| WHAT YOU SHOULD DO |
Repeat every line, exactly, from the very first through the one where "def rgb(r, g, b): return" appears. Add nothing else.

| AVAILABLE DATA |
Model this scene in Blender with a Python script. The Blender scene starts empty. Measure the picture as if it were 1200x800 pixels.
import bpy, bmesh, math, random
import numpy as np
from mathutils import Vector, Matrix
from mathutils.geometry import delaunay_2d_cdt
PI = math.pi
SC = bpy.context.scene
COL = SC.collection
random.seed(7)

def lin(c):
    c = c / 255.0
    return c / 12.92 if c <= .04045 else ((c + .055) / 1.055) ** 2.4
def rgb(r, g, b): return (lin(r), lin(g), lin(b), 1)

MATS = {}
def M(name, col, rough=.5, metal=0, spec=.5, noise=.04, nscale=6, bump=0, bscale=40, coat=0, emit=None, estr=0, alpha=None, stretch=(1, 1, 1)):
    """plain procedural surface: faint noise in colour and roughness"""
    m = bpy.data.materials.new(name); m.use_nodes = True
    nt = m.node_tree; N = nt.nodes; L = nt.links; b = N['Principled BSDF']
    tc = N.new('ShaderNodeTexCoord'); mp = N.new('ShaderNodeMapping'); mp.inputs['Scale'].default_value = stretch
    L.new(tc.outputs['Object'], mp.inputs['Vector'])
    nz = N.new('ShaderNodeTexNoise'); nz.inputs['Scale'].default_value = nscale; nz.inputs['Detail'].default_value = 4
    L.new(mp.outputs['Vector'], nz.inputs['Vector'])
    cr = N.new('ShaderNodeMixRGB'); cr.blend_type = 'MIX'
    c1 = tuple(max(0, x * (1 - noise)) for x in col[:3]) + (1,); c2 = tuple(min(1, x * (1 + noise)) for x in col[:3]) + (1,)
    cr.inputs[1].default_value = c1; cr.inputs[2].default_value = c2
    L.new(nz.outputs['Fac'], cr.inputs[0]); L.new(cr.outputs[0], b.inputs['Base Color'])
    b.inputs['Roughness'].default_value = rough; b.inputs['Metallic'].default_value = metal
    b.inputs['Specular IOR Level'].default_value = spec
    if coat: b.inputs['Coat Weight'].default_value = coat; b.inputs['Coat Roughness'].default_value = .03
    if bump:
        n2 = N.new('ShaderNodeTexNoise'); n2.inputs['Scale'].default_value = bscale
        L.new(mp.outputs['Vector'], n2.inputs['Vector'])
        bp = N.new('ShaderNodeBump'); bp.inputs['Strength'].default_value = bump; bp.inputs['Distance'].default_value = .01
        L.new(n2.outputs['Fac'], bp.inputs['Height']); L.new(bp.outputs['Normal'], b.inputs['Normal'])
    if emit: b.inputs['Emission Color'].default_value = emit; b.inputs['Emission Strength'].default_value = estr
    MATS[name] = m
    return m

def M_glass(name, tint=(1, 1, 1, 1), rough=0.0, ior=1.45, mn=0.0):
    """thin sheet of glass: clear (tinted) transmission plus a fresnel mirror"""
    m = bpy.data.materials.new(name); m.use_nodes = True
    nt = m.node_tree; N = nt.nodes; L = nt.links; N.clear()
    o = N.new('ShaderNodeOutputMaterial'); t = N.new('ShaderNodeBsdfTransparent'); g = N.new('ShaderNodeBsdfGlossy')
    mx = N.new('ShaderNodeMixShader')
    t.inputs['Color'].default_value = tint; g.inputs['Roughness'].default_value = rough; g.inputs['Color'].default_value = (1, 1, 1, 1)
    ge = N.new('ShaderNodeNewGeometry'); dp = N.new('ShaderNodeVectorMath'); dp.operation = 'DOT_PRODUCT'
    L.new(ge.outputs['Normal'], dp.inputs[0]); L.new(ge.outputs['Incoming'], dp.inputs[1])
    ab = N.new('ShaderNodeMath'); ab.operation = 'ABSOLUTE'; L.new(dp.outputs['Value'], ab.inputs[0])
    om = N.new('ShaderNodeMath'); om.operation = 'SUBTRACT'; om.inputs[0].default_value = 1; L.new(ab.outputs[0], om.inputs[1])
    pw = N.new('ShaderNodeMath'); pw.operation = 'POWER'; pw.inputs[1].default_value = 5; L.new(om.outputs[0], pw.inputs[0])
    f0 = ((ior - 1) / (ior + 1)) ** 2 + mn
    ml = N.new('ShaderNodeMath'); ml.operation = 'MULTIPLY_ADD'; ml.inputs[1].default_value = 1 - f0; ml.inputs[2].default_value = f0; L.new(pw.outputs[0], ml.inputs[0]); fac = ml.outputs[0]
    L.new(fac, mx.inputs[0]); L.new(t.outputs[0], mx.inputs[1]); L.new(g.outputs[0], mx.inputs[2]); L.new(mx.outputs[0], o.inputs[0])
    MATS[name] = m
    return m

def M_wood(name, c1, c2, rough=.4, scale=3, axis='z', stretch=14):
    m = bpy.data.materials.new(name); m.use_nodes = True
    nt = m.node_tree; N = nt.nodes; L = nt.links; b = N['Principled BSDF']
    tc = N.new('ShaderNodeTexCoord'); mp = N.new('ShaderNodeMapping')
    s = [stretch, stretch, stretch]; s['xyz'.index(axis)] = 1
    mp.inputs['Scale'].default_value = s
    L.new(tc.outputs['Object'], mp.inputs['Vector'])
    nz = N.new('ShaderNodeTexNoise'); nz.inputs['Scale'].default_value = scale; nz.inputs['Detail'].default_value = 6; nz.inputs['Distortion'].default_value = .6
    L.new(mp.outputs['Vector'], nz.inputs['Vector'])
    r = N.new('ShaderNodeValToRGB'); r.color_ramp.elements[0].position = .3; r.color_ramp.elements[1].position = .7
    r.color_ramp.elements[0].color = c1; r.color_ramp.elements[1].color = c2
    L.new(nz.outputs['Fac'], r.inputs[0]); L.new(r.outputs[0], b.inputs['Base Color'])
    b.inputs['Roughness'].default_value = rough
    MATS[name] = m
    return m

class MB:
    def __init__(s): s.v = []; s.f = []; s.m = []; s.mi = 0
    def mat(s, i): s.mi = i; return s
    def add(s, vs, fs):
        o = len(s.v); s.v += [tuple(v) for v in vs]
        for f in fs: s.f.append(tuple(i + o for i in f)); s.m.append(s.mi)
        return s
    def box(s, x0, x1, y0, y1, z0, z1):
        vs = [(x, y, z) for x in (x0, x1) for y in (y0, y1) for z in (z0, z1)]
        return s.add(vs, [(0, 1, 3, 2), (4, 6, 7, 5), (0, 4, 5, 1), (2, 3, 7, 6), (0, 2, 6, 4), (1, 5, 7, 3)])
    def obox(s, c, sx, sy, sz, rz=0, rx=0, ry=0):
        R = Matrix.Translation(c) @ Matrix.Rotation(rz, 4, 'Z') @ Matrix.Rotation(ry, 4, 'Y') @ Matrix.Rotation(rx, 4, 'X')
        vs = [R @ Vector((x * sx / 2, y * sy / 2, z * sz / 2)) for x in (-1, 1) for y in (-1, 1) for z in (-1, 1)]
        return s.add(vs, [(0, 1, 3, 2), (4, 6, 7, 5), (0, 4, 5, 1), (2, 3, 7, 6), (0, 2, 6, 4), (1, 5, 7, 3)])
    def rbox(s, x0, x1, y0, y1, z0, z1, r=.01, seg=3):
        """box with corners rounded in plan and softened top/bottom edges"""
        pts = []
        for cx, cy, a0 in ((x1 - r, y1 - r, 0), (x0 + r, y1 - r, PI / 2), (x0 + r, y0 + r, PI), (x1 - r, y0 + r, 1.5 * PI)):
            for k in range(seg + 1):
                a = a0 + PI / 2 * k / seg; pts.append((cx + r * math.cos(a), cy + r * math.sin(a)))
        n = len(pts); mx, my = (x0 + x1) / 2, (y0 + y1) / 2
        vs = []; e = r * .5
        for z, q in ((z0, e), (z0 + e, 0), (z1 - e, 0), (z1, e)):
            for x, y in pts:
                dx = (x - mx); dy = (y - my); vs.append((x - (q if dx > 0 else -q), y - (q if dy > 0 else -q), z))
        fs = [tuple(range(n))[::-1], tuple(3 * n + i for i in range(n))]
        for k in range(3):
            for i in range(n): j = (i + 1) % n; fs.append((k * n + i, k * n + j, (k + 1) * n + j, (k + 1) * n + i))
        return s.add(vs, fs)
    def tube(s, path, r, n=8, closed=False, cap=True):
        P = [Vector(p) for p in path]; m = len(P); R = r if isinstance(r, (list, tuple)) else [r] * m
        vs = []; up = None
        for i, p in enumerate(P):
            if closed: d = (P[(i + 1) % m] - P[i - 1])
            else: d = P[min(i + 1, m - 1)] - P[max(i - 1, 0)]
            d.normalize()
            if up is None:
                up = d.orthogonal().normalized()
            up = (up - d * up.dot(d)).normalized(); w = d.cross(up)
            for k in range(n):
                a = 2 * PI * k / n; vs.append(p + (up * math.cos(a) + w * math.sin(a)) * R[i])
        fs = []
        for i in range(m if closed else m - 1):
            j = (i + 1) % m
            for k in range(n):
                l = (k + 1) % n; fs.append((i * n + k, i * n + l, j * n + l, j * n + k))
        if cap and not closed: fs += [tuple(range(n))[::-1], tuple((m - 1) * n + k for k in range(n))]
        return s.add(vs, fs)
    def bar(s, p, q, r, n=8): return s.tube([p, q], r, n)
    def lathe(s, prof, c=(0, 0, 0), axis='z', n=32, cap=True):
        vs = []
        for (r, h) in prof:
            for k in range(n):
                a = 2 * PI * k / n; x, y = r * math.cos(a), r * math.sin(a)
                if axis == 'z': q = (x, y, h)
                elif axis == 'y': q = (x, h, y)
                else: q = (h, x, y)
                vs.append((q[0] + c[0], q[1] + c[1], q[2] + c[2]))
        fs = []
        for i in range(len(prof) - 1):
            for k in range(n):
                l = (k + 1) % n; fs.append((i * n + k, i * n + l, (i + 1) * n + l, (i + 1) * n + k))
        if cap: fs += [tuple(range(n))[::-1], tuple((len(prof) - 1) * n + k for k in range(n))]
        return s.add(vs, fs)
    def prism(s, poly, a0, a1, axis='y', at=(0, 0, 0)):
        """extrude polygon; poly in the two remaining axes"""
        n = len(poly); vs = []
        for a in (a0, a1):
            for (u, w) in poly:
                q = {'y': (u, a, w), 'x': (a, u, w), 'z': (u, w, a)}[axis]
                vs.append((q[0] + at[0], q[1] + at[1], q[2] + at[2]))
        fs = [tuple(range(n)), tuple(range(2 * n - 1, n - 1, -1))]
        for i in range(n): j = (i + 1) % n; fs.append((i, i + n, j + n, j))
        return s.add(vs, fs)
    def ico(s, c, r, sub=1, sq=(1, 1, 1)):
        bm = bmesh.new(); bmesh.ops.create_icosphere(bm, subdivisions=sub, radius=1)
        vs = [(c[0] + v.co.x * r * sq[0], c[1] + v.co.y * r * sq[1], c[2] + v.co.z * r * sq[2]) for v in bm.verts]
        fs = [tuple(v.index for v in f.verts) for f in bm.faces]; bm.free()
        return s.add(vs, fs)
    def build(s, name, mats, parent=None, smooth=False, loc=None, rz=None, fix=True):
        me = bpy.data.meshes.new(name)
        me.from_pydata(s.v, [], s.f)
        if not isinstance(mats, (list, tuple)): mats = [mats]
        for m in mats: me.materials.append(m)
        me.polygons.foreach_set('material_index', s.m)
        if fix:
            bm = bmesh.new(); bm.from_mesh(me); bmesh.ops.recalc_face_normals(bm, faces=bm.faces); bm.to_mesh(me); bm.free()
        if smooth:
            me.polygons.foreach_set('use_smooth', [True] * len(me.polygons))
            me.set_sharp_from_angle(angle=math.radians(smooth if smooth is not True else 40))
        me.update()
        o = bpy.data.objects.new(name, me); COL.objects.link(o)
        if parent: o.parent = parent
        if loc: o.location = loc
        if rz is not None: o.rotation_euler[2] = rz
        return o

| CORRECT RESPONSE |
Model this scene in Blender with a Python script. The Blender scene starts empty. Measure the picture as if it were 1200x800 pixels.
import bpy, bmesh, math, random
import numpy as np
from mathutils import Vector, Matrix
from mathutils.geometry import delaunay_2d_cdt
PI = math.pi
SC = bpy.context.scene
COL = SC.collection
random.seed(7)

def lin(c):
    c = c / 255.0
    return c / 12.92 if c <= .04045 else ((c + .055) / 1.055) ** 2.4
def rgb(r, g, b): return (lin(r), lin(g), lin(b), 1)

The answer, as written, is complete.